* [Aim]:
Reproduce the material in full, exactly as written.

#### Material provided ####

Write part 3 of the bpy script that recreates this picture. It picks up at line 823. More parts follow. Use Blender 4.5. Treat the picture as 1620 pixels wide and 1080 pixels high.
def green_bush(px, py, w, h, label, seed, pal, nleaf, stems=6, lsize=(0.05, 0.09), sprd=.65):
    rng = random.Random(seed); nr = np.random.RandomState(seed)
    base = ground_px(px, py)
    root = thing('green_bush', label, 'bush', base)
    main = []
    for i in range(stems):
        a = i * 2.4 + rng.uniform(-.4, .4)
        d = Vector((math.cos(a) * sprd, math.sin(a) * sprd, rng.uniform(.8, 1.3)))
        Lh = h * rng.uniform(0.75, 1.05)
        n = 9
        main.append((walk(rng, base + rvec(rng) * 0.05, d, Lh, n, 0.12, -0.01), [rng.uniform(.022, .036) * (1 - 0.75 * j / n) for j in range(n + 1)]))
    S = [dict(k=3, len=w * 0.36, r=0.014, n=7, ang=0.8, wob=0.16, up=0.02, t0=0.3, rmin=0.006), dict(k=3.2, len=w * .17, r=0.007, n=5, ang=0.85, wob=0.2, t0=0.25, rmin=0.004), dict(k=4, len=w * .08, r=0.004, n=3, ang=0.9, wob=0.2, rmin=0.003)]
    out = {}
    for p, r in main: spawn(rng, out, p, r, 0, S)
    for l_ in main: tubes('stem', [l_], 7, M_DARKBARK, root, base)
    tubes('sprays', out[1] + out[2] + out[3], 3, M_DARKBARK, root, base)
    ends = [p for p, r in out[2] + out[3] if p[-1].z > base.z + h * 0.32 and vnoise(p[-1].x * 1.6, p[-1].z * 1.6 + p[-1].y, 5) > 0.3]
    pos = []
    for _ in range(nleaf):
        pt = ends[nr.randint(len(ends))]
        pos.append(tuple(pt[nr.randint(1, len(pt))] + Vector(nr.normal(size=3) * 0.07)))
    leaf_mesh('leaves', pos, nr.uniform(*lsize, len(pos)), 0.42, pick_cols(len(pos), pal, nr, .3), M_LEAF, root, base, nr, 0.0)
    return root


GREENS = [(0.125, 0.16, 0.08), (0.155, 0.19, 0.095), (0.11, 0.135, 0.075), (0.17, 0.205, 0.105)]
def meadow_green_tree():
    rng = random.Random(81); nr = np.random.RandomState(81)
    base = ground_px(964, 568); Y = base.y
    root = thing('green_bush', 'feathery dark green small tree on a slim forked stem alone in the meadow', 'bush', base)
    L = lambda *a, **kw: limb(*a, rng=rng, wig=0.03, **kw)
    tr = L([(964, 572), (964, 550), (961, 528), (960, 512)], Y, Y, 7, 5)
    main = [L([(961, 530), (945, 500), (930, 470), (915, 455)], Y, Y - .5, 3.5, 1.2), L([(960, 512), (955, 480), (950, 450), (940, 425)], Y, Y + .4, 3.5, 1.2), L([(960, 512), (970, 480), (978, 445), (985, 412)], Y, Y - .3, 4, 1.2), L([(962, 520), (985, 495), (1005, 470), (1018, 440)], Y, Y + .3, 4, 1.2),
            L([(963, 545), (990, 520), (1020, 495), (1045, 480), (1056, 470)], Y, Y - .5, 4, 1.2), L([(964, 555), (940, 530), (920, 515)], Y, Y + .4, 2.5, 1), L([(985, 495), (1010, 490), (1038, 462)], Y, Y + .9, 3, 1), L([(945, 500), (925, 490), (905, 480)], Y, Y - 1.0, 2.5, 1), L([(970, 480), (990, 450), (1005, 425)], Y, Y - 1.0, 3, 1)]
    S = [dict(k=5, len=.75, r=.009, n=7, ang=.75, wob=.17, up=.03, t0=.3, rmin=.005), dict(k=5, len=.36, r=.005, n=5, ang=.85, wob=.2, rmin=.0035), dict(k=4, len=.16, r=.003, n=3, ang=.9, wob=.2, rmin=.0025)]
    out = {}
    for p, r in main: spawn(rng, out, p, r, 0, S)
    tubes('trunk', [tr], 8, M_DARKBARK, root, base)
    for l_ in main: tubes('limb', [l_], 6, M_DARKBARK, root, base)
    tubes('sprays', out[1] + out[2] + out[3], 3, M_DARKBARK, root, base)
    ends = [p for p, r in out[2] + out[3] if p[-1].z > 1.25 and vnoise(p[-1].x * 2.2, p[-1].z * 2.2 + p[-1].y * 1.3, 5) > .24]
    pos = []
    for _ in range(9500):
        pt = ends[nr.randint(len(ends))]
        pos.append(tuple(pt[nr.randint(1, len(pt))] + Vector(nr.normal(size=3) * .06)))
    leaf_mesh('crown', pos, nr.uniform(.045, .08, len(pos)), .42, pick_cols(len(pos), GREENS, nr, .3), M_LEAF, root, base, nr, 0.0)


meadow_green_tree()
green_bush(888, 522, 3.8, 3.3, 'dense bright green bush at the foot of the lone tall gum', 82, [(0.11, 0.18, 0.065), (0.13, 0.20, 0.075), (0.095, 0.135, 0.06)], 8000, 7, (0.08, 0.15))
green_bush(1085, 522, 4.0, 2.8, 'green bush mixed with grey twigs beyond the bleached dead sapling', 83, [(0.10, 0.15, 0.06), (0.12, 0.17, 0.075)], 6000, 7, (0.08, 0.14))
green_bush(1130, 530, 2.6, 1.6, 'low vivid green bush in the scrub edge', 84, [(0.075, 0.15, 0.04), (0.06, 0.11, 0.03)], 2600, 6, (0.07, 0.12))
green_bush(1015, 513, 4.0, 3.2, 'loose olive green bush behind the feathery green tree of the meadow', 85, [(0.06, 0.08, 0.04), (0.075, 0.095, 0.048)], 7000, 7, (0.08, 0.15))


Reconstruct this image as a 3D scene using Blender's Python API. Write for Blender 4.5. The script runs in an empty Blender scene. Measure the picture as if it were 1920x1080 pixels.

####

* [The result]:
Write part 3 of the bpy script that recreates this picture. It picks up at line 823. More parts follow. Use Blender 4.5. Treat the picture as 1620 pixels wide and 1080 pixels high.
def green_bush(px, py, w, h, label, seed, pal, nleaf, stems=6, lsize=(0.05, 0.09), sprd=.65):
    rng = random.Random(seed); nr = np.random.RandomState(seed)
    base = ground_px(px, py)
    root = thing('green_bush', label, 'bush', base)
    main = []
    for i in range(stems):
        a = i * 2.4 + rng.uniform(-.4, .4)
        d = Vector((math.cos(a) * sprd, math.sin(a) * sprd, rng.uniform(.8, 1.3)))
        Lh = h * rng.uniform(0.75, 1.05)
        n = 9
        main.append((walk(rng, base + rvec(rng) * 0.05, d, Lh, n, 0.12, -0.01), [rng.uniform(.022, .036) * (1 - 0.75 * j / n) for j in range(n + 1)]))
    S = [dict(k=3, len=w * 0.36, r=0.014, n=7, ang=0.8, wob=0.16, up=0.02, t0=0.3, rmin=0.006), dict(k=3.2, len=w * .17, r=0.007, n=5, ang=0.85, wob=0.2, t0=0.25, rmin=0.004), dict(k=4, len=w * .08, r=0.004, n=3, ang=0.9, wob=0.2, rmin=0.003)]
    out = {}
    for p, r in main: spawn(rng, out, p, r, 0, S)
    for l_ in main: tubes('stem', [l_], 7, M_DARKBARK, root, base)
    tubes('sprays', out[1] + out[2] + out[3], 3, M_DARKBARK, root, base)
    ends = [p for p, r in out[2] + out[3] if p[-1].z > base.z + h * 0.32 and vnoise(p[-1].x * 1.6, p[-1].z * 1.6 + p[-1].y, 5) > 0.3]
    pos = []
    for _ in range(nleaf):
        pt = ends[nr.randint(len(ends))]
        pos.append(tuple(pt[nr.randint(1, len(pt))] + Vector(nr.normal(size=3) * 0.07)))
    leaf_mesh('leaves', pos, nr.uniform(*lsize, len(pos)), 0.42, pick_cols(len(pos), pal, nr, .3), M_LEAF, root, base, nr, 0.0)
    return root


GREENS = [(0.125, 0.16, 0.08), (0.155, 0.19, 0.095), (0.11, 0.135, 0.075), (0.17, 0.205, 0.105)]
def meadow_green_tree():
    rng = random.Random(81); nr = np.random.RandomState(81)
    base = ground_px(964, 568); Y = base.y
    root = thing('green_bush', 'feathery dark green small tree on a slim forked stem alone in the meadow', 'bush', base)
    L = lambda *a, **kw: limb(*a, rng=rng, wig=0.03, **kw)
    tr = L([(964, 572), (964, 550), (961, 528), (960, 512)], Y, Y, 7, 5)
    main = [L([(961, 530), (945, 500), (930, 470), (915, 455)], Y, Y - .5, 3.5, 1.2), L([(960, 512), (955, 480), (950, 450), (940, 425)], Y, Y + .4, 3.5, 1.2), L([(960, 512), (970, 480), (978, 445), (985, 412)], Y, Y - .3, 4, 1.2), L([(962, 520), (985, 495), (1005, 470), (1018, 440)], Y, Y + .3, 4, 1.2),
            L([(963, 545), (990, 520), (1020, 495), (1045, 480), (1056, 470)], Y, Y - .5, 4, 1.2), L([(964, 555), (940, 530), (920, 515)], Y, Y + .4, 2.5, 1), L([(985, 495), (1010, 490), (1038, 462)], Y, Y + .9, 3, 1), L([(945, 500), (925, 490), (905, 480)], Y, Y - 1.0, 2.5, 1), L([(970, 480), (990, 450), (1005, 425)], Y, Y - 1.0, 3, 1)]
    S = [dict(k=5, len=.75, r=.009, n=7, ang=.75, wob=.17, up=.03, t0=.3, rmin=.005), dict(k=5, len=.36, r=.005, n=5, ang=.85, wob=.2, rmin=.0035), dict(k=4, len=.16, r=.003, n=3, ang=.9, wob=.2, rmin=.0025)]
    out = {}
    for p, r in main: spawn(rng, out, p, r, 0, S)
    tubes('trunk', [tr], 8, M_DARKBARK, root, base)
    for l_ in main: tubes('limb', [l_], 6, M_DARKBARK, root, base)
    tubes('sprays', out[1] + out[2] + out[3], 3, M_DARKBARK, root, base)
    ends = [p for p, r in out[2] + out[3] if p[-1].z > 1.25 and vnoise(p[-1].x * 2.2, p[-1].z * 2.2 + p[-1].y * 1.3, 5) > .24]
    pos = []
    for _ in range(9500):
        pt = ends[nr.randint(len(ends))]
        pos.append(tuple(pt[nr.randint(1, len(pt))] + Vector(nr.normal(size=3) * .06)))
    leaf_mesh('crown', pos, nr.uniform(.045, .08, len(pos)), .42, pick_cols(len(pos), GREENS, nr, .3), M_LEAF, root, base, nr, 0.0)


meadow_green_tree()
green_bush(888, 522, 3.8, 3.3, 'dense bright green bush at the foot of the lone tall gum', 82, [(0.11, 0.18, 0.065), (0.13, 0.20, 0.075), (0.095, 0.135, 0.06)], 8000, 7, (0.08, 0.15))
green_bush(1085, 522, 4.0, 2.8, 'green bush mixed with grey twigs beyond the bleached dead sapling', 83, [(0.10, 0.15, 0.06), (0.12, 0.17, 0.075)], 6000, 7, (0.08, 0.14))
green_bush(1130, 530, 2.6, 1.6, 'low vivid green bush in the scrub edge', 84, [(0.075, 0.15, 0.04), (0.06, 0.11, 0.03)], 2600, 6, (0.07, 0.12))
green_bush(1015, 513, 4.0, 3.2, 'loose olive green bush behind the feathery green tree of the meadow', 85, [(0.06, 0.08, 0.04), (0.075, 0.095, 0.048)], 7000, 7, (0.08, 0.15))


Reconstruct this image as a 3D scene using Blender's Python API. Write for Blender 4.5. The script runs in an empty Blender scene. Measure the picture as if it were 1920x1080 pixels.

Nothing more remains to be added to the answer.